GENEVA (Reuters) - A U.N.-sponsored panel aims to settle a long-running tug of war for control of the Internet by July and propose solutions to problems such as cyber crime and email spam, panel leaders announced.
The panel, set up in December 2003, will lay groundwork for a final decision to be taken in Tunis in November at a U.N.-sponsored World Summit on the Information Society, where global control of the world wide web may be decided.
Right now, the most recognizable Internet governance body is a California-based non-profit company, the International Corporation for Assigned Names and Numbers (ICANN).
But developing countries want an international body, such as the U.N.'s International Telecommunication Union (ITU), to have control over governance -- from distributing Web site domains to fighting spam.
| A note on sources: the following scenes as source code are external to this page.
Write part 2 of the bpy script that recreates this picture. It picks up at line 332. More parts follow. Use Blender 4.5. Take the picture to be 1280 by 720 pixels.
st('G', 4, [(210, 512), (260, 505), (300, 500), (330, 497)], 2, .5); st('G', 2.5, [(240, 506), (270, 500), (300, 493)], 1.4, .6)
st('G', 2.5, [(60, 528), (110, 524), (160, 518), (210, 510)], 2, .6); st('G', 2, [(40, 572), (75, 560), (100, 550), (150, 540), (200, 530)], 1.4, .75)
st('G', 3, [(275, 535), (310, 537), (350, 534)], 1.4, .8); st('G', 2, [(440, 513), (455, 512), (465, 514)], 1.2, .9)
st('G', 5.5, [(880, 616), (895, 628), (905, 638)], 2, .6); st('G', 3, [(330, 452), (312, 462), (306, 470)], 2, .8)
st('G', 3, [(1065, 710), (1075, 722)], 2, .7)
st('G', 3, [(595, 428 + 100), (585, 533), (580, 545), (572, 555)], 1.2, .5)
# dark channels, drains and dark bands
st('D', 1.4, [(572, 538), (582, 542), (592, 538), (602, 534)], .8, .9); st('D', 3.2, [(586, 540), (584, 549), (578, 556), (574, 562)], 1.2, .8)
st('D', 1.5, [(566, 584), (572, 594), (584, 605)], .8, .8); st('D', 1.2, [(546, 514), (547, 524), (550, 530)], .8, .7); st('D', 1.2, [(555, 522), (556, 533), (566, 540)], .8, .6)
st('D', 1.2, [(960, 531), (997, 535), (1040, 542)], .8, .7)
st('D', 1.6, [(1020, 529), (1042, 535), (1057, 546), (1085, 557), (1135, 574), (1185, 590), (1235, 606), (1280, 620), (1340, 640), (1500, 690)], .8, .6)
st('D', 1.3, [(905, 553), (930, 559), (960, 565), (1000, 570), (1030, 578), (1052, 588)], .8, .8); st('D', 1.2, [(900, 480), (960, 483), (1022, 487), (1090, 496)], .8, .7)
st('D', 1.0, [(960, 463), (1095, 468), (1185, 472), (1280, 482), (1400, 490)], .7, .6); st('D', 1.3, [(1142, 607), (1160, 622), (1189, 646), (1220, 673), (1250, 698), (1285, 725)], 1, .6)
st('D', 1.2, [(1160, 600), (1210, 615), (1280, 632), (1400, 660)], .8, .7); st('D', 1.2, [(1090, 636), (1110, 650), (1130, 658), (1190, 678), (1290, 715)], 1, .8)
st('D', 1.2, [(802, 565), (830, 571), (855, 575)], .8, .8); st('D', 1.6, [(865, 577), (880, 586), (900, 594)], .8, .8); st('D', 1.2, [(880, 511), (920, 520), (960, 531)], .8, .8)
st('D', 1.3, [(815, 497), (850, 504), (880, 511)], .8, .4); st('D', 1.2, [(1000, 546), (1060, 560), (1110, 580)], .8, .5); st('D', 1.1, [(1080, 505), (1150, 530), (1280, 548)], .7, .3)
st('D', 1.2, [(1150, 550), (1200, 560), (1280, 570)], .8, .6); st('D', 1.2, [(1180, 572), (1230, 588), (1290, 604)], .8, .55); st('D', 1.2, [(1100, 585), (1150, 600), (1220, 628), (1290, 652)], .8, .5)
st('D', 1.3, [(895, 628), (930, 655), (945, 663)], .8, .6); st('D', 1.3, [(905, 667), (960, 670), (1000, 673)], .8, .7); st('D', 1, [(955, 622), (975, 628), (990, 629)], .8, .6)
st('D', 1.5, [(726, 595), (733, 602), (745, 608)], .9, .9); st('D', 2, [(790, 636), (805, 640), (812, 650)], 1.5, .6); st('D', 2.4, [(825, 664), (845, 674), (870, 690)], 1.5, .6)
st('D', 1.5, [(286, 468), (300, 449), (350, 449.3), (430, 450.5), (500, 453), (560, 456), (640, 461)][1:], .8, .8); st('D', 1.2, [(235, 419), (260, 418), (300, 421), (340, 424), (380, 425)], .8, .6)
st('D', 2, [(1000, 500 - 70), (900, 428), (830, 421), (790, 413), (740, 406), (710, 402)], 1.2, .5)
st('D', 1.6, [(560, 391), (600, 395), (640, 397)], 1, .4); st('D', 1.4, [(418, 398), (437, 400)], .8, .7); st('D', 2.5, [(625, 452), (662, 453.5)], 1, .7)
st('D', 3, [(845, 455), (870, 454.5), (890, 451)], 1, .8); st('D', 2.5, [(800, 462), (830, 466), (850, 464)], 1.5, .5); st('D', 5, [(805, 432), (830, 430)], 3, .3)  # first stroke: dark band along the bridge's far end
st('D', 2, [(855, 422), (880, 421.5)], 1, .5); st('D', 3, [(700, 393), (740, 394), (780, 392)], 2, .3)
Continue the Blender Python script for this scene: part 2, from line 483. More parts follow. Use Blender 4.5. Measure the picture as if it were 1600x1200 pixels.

"There is an issue that is out there and that needs to be resolved," said Nitin Desai, chairman of working group and special adviser to U.N. Secretary-General Kofi Annan.
Incorporated in 1998, ICANN oversees management of the Internet's crucial addressing system which matches numerical addresses to familiar Web site addresses.
While its oversight has been confined to technical matters, critics say that it is subject to U.S. political influence.
The ITU, a 138-year-old trade body that among other things established country code rules for international telephone calls, is seen by developing countries as being better able to address their needs.
All countries want to counter spam -- unsolicited commercial messages that can flood email accounts by the hundreds and burden the web with unwanted traffic.